Educational and research programming will focus on African politics and society

Rodman S. Reilly

Then RIT President M. Richard Rose, right, presents U.S. Congressman Barber Conable with a gift in honor of his support for RIT, during a visit to campus in 1981. The new Barber B. Conable Jr. Endowed Chair in International Studies at RIT was created to honor Conable’s lifetime of public service and his commitment to global understanding.

Benjamin Lawrance, an internationally recognized expert in African politics and society, has been appointed the new Barber B. Conable Jr. Endowed Chair in International Studies at Rochester Institute of Technology.

In the post, Lawrance will teach and conduct research in African studies, international human rights, modern slavery and human trafficking, while also furthering the development of RIT’s degree programs in international studies, history and anthropology.

The new position honors the former Rochester-area politician and diplomat who served in the U.S. House of Representatives from 1964 to 1984 and as president of the World Bank from 1986 to 1991.

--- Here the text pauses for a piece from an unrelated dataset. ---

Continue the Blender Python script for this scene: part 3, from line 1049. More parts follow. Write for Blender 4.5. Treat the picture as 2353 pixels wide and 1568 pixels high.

“Barber Conable was a global humanitarian whose legislative and diplomatic accomplishments continue to impact society into the 21st century,” Lawrance says. “In my role as Conable chair it is my intention to draw on the legacy of this eminent global public servant to enrich the lives of my students and the RIT community as a whole.”

Prior to joining RIT, Lawrance taught at the University of California, Davis, and California State University, San Bernardino. His awards include the University of California President’s Fellowship in the Humanities and a postdoctoral fellowship at Yale University’s Gilder Lehrman Center for the Study of Slavery, Resistance and Abolition. He is the author or editor of three books, with two additional publications forthcoming on the subject of trafficking in women and children in Africa. He has served as an expert witness in over 115 U.S. and European court cases, involving West Africans fleeing political, religious and cultural oppression.

Lawrance holds master’s and doctoral degrees in history from Stanford University and master’s and bachelor’s degrees from University College London.

The Conable Chair was created through a grant from the Starr Foundation and is housed in RIT’s Department of Sociology and Anthropology.